When business is booming, opportunities seem to flow, but when times are hard it can feel like nothing will go your way. The effects of a sales slump can be stifling. Brokers who hit a rut can quickly find themselves in a spiralling cycle where leads dry up and good business seems to slip through their fingers.
So what can you do to avert a sales crisis hitting your business?
WRITING ON THE WALL
FrontRunner Consulting Group director Doug Mathlin says the key in overcoming a sales hurdle is to identify the problem before it becomes apparent on your bank account balance sheet.
"When you're facing a sales slump, the best time to act is ASAP," he says, adding that waiting until brokers experience a financial drop can be dangerous, given that by that stage it may be harder to dig yourself out of the sales hole.
When you consider that loans can take a period of time to settle, you may not be aware of the financial slump you're in until three or four months down the track.
But how do brokers know when their lack of leads is a sign of a sales slump and not merely a quiet week?
According to Mr Mathlin, the trick is to be actively across all key performance areas of your business, so you can quickly identify when a real problem arises.
The best way to do this is to arrange and manage a ‘monthly scorecard'. This scorecard would basically include details such as the number of leads generated each month, as well as the number of referrals, appointments, enquiries and so on.
"As soon as you see those numbers going down, that's when it's time to act," Mr Mathlin says.
And Intellitrain's Paul Eldridge agrees. He says that by monitoring your business performance from the outset, you will be able to identify weaknesses more easily, anticiparing problems before they arise.

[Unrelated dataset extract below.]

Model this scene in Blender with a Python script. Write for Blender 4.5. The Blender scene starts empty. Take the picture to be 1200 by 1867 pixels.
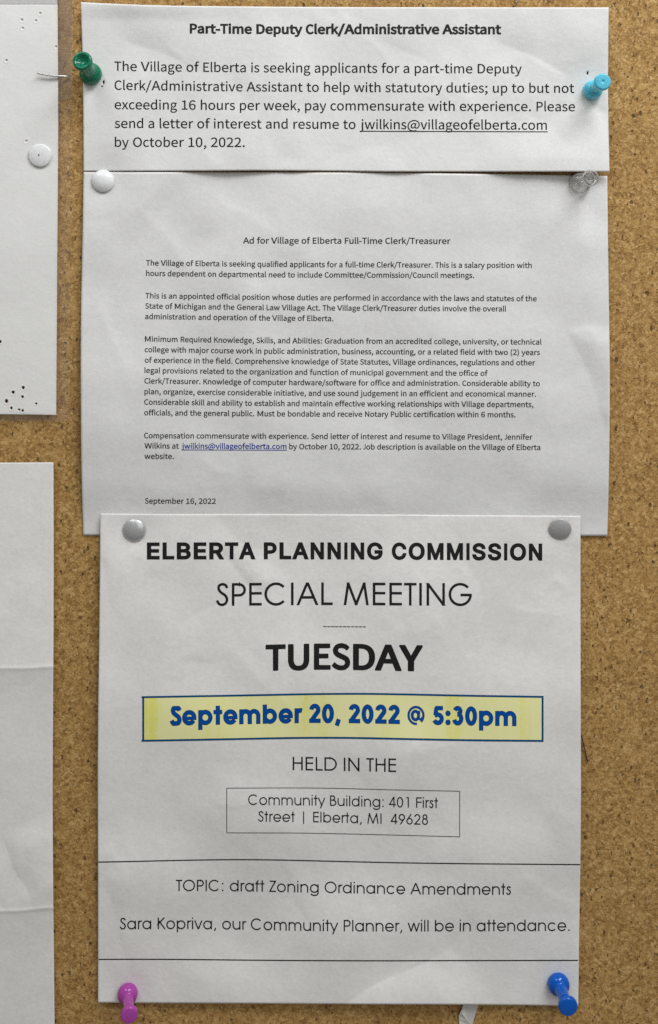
import bpy, bmesh, math, random
import numpy as np
from mathutils import Vector, Matrix
from mathutils.geometry import delaunay_2d_cdt

scene = bpy.context.scene
COL = scene.collection
random.seed(7)

# ------------------------------------------------------------------ measures
S = 0.2159 / 877.0            # metres on the board for one pixel of the photograph
W_PX, H_PX = 1200.0, 1867.0
D = 0.45                      # camera to board
FX, FY = 560.0, 610.0         # where the lens axis meets the board
ZC = 1.40                     # height of the middle of the board
XF, ZF = (FX - 600.0) * S, ZC + (933.5 - FY) * S

def P(px, py, h=0.0):
    """world point of a spot measured on the photo that stands h metres off the board"""
    k = 1.0 - h / D
    return Vector((XF + (px - FX) * S * k, -h, ZF + (FY - py) * S * k))

def PA(px, py, h):
    k = 1.0 - h / D
    return np.stack([XF + (px - FX) * S * k, -h, ZF + (FY - py) * S * k], axis=-1)

# ------------------------------------------------------------------ camera
cam = bpy.data.cameras.new('camera')
cam_o = bpy.data.objects.new('camera', cam)
COL.objects.link(cam_o)
cam_o.location = (XF, -D, ZF)
cam_o.rotation_euler = (math.radians(90), 0, 0)
cam.sensor_fit = 'VERTICAL'
cam.sensor_height = 24.0
cam.lens = 24.0 * D / (H_PX * S)
cam.shift_x = (600.0 - FX) / H_PX
cam.shift_y = -(933.5 - FY) / H_PX
cam.clip_start = 0.01
cam.clip_end = 50.0
scene.camera = cam_o

# ------------------------------------------------------------------ world and lamps
world = bpy.data.worlds.new('World')
scene.world = world
world.use_nodes = True
bg = world.node_tree.nodes['Background']
bg.inputs['Color'].default_value = (1.0, 0.965, 0.885, 1)
bg.inputs['Strength'].default_value = 0.20

def area(name, loc, target, sx, sy, power, color):
    l = bpy.data.lights.new(name, 'AREA')
    l.shape = 'RECTANGLE'
    l.size, l.size_y = sx, sy
    l.energy = power
    l.color = color
    o = bpy.data.objects.new(name, l)
    COL.objects.link(o)
    o.location = loc
    o.rotation_euler = (Vector(target) - Vector(loc)).to_track_quat('-Z', 'Y').to_euler()
    return o

MID = (0.0, 0.0, ZC)
area('ceiling_lamp', (0.40, -0.50, ZC + 0.88), MID, 0.72, 0.34, 8.0, (0.985, 0.99, 1.0))
area('ceiling_lamp', (-0.42, -0.50, ZC + 0.88), MID, 0.60, 0.30, 3.1, (0.985, 0.99, 1.0))
area('fill_light', (0.9, -1.4, ZC + 0.55), MID, 1.2, 1.0, 4.6, (0.97, 0.985, 1.0))  # added fill from behind the camera, no window known there

scene.render.filter_size = 1.0
scene.cycles.use_denoising = False
scene.cycles.caustics_refractive = False
scene.cycles.caustics_reflective = False

vs = scene.view_settings
vs.view_transform = 'Standard'
vs.look = 'None'
vs.exposure = 0.0
vs.gamma = 1.0
vs.use_curve_mapping = False

# ------------------------------------------------------------------ materials
def new_mat(name):
    m = bpy.data.materials.new(name)
    m.use_nodes = True
    nt = m.node_tree
    return m, nt, nt.nodes, nt.links, nt.nodes['Principled BSDF']

def nd(nt, typ, **kw):
    n = nt.nodes.new(typ)
    for k, v in kw.items():
        setattr(n, k, v)
    return n

def ramp(nt, fac, stops):
    r = nt.nodes.new('ShaderNodeValToRGB')
    e = r.color_ramp.elements
    e[0].position, e[0].color = stops[0][0], (*stops[0][1], 1)
    e[1].position, e[1].color = stops[-1][0], (*stops[-1][1], 1)
    for p, c in stops[1:-1]:
        x = e.new(p)
        x.color = (*c, 1)
    nt.links.new(fac, r.inputs['Fac'])
    return r

def mixc(nt, fac, a, b, mode='MIX'):
    m = nd(nt, 'ShaderNodeMix', data_type='RGBA', blend_type=mode)
    for sock, v in ((m.inputs[0], fac), (m.inputs[6], a), (m.inputs[7], b)):
        if hasattr(v, 'is_linked'):
            nt.links.new(v, sock)
        else:
            sock.default_value = v if isinstance(v, float) else (*v, 1)
    return m.outputs[2]

def mathn(nt, op, a, b=0.0, clamp=False):
    m = nd(nt, 'ShaderNodeMath', operation=op, use_clamp=clamp)
    for sock, v in ((m.inputs[0], a), (m.inputs[1], b)):
        if hasattr(v, 'is_linked'):
            nt.links.new(v, sock)
        else:
            sock.default_value = v
    return m.outputs[0]

def noise(nt, vec, scale, detail=2.0, rough=0.5):
    n = nd(nt, 'ShaderNodeTexNoise')
    n.inputs['Scale'].default_value = scale
    n.inputs['Detail'].default_value = detail
    n.inputs['Roughness'].default_value = rough
    nt.links.new(vec, n.inputs['Vector'])
    return n

def voro(nt, vec, scale, feature='F1', rnd=1.0):
    n = nd(nt, 'ShaderNodeTexVoronoi', feature=feature)
    n.inputs['Scale'].default_value = scale
    n.inputs['Randomness'].default_value = rnd
    nt.links.new(vec, n.inputs['Vector'])
    return n

def paper_mat(name, base, mottle=0.035, seed=0.0):
    m, nt, N, L, b = new_mat(name)
    tc = nd(nt, 'ShaderNodeTexCoord')
    mp = nd(nt, 'ShaderNodeMapping')
    mp.inputs['Location'].default_value = (seed, seed * 1.7, seed * 0.6)
    L.new(tc.outputs['Object'], mp.inputs['Vector'])
    v = mp.outputs[0]
    cloud = noise(nt, v, 95.0, 5.0, 0.62)
    fib = noise(nt, v, 620.0, 3.0, 0.6)
    a = mathn(nt, 'MULTIPLY', mathn(nt, 'SUBTRACT', cloud.outputs['Fac'], 0.5), mottle * 3.0)
    f = mathn(nt, 'MULTIPLY', mathn(nt, 'SUBTRACT', fib.outputs['Fac'], 0.5), mottle * 4.2)
    val = mathn(nt, 'ADD', mathn(nt, 'ADD', a, f), 1.0)
    # dark recycled-pulp specks
    sp = voro(nt, v, 900.0)
    spf = mathn(nt, 'LESS_THAN', sp.outputs['Distance'], 0.16)
    spr = nd(nt, 'ShaderNodeSeparateColor')
    L.new(sp.outputs['Color'], spr.inputs[0])
    spm = mathn(nt, 'MULTIPLY', spf, mathn(nt, 'GREATER_THAN', spr.outputs[0], 0.93))
    val = mathn(nt, 'SUBTRACT', val, mathn(nt, 'MULTIPLY', spm, 0.12))
    cc = nd(nt, 'ShaderNodeCombineColor')
    for i in range(3):
        L.new(val, cc.inputs[i])
    col = mixc(nt, 1.0, cc.outputs[0], base, 'MULTIPLY')
    L.new(col, b.inputs['Base Color'])
    b.inputs['Roughness'].default_value = 0.72
    b.inputs['Specular IOR Level'].default_value = 0.28
    bp = nd(nt, 'ShaderNodeBump')
    bp.inputs['Strength'].default_value = 0.5
    bp.inputs['Distance'].default_value = 0.00050
    crink = noise(nt, v, 42.0, 5.0, 0.62)
    hh = mathn(nt, 'ADD', mathn(nt, 'MULTIPLY', crink.outputs['Fac'], 2.0), mathn(nt, 'MULTIPLY', fib.outputs['Fac'], 0.16))
    L.new(hh, bp.inputs['Height'])
    L.new(bp.outputs[0], b.inputs['Normal'])
    return m

def ink_mat(name, col, var=0.25, rough=0.6):
    m, nt, N, L, b = new_mat(name)
    tc = nd(nt, 'ShaderNodeTexCoord')
    n = noise(nt, tc.outputs['Object'], 1500.0, 3.0, 0.6)
    lo = tuple(c * (1 - var) for c in col)
    hi = tuple(c * (1 + var) + 0.008 * var for c in col)
    r = ramp(nt, n.outputs['Fac'], [(0.3, lo), (0.7, hi)])
    L.new(r.outputs[0], b.inputs['Base Color'])
    b.inputs['Roughness'].default_value = rough
    b.inputs['Specular IOR Level'].default_value = 0.12
    return m

def plastic_mat(name, col, rough=0.22, sss=0.0, transm=0.0, coat=0.0):
    m, nt, N, L, b = new_mat(name)
    tc = nd(nt, 'ShaderNodeTexCoord')
    n = noise(nt, tc.outputs['Object'], 700.0, 4.0, 0.6)
    r = ramp(nt, n.outputs['Fac'], [(0.3, tuple(c * 0.93 for c in col)), (0.7, tuple(min(1, c * 1.06) for c in col))])
    L.new(r.outputs[0], b.inputs['Base Color'])
    rr = nd(nt, 'ShaderNodeMapRange')
    L.new(n.outputs['Fac'], rr.inputs['Value'])
    rr.inputs['To Min'].default_value = rough * 0.7
    rr.inputs['To Max'].default_value = rough * 1.5
    L.new(rr.outputs[0], b.inputs['Roughness'])
    b.inputs['IOR'].default_value = 1.42
    b.inputs['Subsurface Weight'].default_value = sss
    b.inputs['Subsurface Radius'].default_value = (0.6, 0.9, 1.0)
    b.inputs['Subsurface Scale'].default_value = 0.0015
    b.inputs['Transmission Weight'].default_value = transm
    bp = nd(nt, 'ShaderNodeBump')
    bp.inputs['Strength'].default_value = 0.15
    bp.inputs['Distance'].default_value = 0.0001
    n2 = noise(nt, tc.outputs['Object'], 350.0, 2.0)
    L.new(n2.outputs['Fac'], bp.inputs['Height'])
    L.new(bp.outputs[0], b.inputs['Normal'])
    return m

def metal_mat(name, col, rough=0.35, metallic=1.0):
    m, nt, N, L, b = new_mat(name)
    tc = nd(nt, 'ShaderNodeTexCoord')
    n = noise(nt, tc.outputs['Object'], 900.0, 4.0, 0.65)
    r = ramp(nt, n.outputs['Fac'], [(0.3, tuple(c * 0.9 for c in col)), (0.7, tuple(min(1, c * 1.05) for c in col))])
    L.new(r.outputs[0], b.inputs['Base Color'])
    b.inputs['Metallic'].default_value = metallic
    rr = nd(nt, 'ShaderNodeMapRange')
    L.new(n.outputs['Fac'], rr.inputs['Value'])
    rr.inputs['To Min'].default_value = rough * 0.75
    rr.inputs['To Max'].default_value = rough * 1.4
    L.new(rr.outputs[0], b.inputs['Roughness'])
    return m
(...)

"The first step is to take responsibility for where you are, recognise that your skills will limit the growth of your business and work to leverage what you do really well and offset or correct those things you don't do well," he says.
BACK TO THE DRAWING BOARD
So, what can a broker do to escape a sales slump and revive his or her business? Mr Mathlin says brokers already hold the answer.

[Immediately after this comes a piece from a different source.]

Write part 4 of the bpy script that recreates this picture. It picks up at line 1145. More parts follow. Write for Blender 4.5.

"Brokers facing a sales slump should think hard about where they get most of their business, and for many of them, this will be from their existing client database," he says.
By simply getting on the telephone and calling old and existing clients, brokers will improve their opportunities of generating new leads and enquiries.

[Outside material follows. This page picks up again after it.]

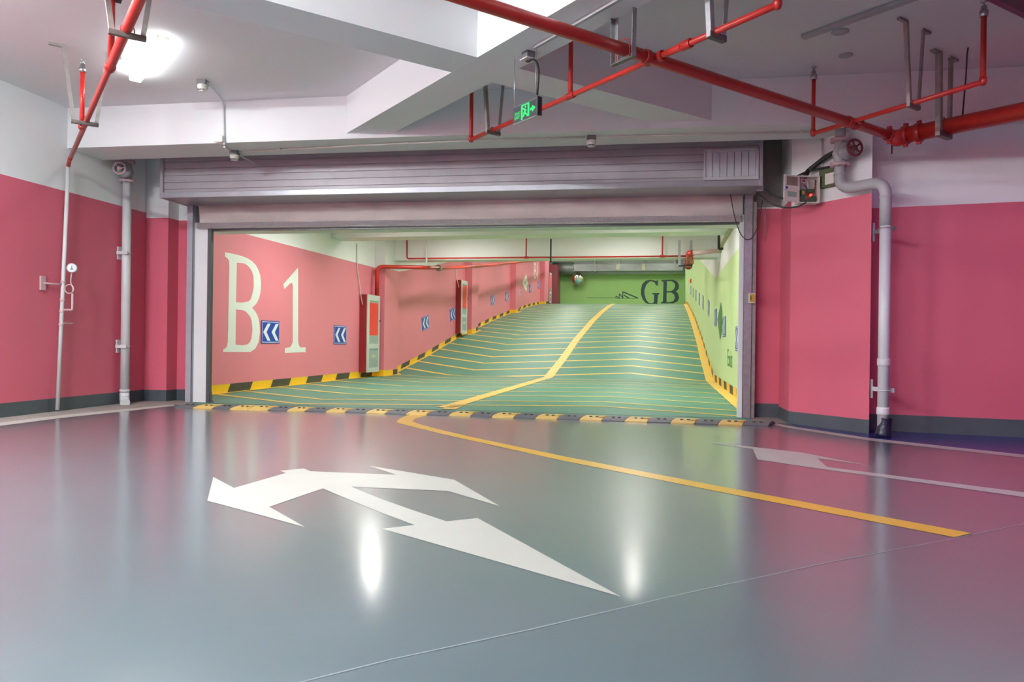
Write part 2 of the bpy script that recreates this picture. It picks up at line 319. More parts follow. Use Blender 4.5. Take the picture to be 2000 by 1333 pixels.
for s in (23.2, 27.3, 31.6, 35.6, 40.0, 44.2): tbeam(s, s + .5, zr(s) + 3.3, zr(s) + 3.8)
# pilasters
PIL = [(18.0, .27, 1.0), (26.8, .27, 1.0), (35.1, .27, 1.0), (43.8, .27, 1.6)]
def pilaster(s, d, l):
    w = MB(); f = [T(UL, s), T(UL + d, s), T(UL + d, s + l), T(UL, s + l)]
    for a, b in zip(f, f[1:]):
        for i, (z0, z1) in enumerate(((-.2, 2.80), (2.80, 4.2))):
            za, zb = zr(su(a)[1]), zr(su(b)[1]); w.quad(a + ZV * (za + z0), b + ZV * (zb + z0), b + ZV * (zb + z1), a + ZV * (za + z1), i)
    o = struct('ramp_pilaster', w, [tpink, white]); h = MB(); e = .003
    def hz(s0, s1, m, hh=.15): h.quad(T(UL + d + e, s0, zr(s0)), T(UL + d + e, s1, zr(s1)), T(UL + d + e, s1, zr(s1) + hh), T(UL + d + e, s0, zr(s0) + hh), m)
    h.quad(T(UL, s - e, zr(s)), T(UL + d + e, s - e, zr(s)), T(UL + d + e, s - e, zr(s) + .16), T(UL, s - e, zr(s) + .16), 0)
    hz(s, s + .66, 0); hz(s + .66, s + l, 1)
    obj('hazard_band', h, [hazy, hazk], o, label='yellow and black band round the foot of the pilaster')
for p in PIL: pilaster(*p)
def hazard(parent, u, s0, s1, hh, e, first_black):
    m = MB(); k = 0; s = first_black; b = [s0]
    while s < s1: b.append(s); s += .71
    b.append(s1); sl = .10
    for i, (a, c) in enumerate(zip(b, b[1:])):
        sa, sc_ = (0 if i == 0 else sl), sl
        m.quad(T(u + e, a, zr(a)), T(u + e, c, zr(c)), T(u + e, c + sc_, zr(c) + hh), T(u + e, a + sa, zr(a) + hh), i % 2)
    return obj('hazard_band', m, [hazy, hazk], parent, label='yellow and black hazard band along the foot of the wall')
hazard(wl, UL, 9.9, 47, .15, .004, 11.45); hazard(wr, UR, 10.3, 50, .17, -.004, 11.2)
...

But the number one mistake brokers make when warming up database is to ask clients outright: "Are you looking for a loan, or do you know of someone who is?"
This will obviously get a cold response from clients, as it's a ‘hard-sell' tactic.
The fact of the matter is that brokers don't need to ‘tell' their client anything, they are better off simply making enquiries and letting the client come forward with a new lead, Mr Mathlin says.
Simple general questions like: "I'm just checking that I have your correct contact details," or: "Just letting you know if you have any enquiries, I'm here to help," are much more effective ways of getting a client's attention and positive response.
Many clients will ‘set and forget' their loan, so it's important to remind them of any other services you offer, whether it is in financial planning, superannuation, insurance or even a broker's own white-labelled products.
"One in 10 phone calls will likely result in a new lead or enquiry," Mr Mathlin says.
KNOWLEDGE IS POWER
Intellitrain's Paul Eldridge says another important factor in climbing out of a sales slump is to expand your existing knowledge and skill base.
And this doesn't have to mean enrolling in expensive training courses to improve a broker's technical knowledge: it can be as simple as finding a mentor who can offer helpful advice.
"Find someone who knows more than you do, who is running a successful business and find out what they're doing," Mr Elridge says.
He adds that even observing a broker's competitors, watching the way in which they market their business and promote their brand, can teach a broker about how to improve their own business.
"If you truly want to be successful, you need to have a voracious appetite for learning.
"I'm not talking about just doing a course - you should be reading books, networking with successful professionals - in other words - developing yourself," he says.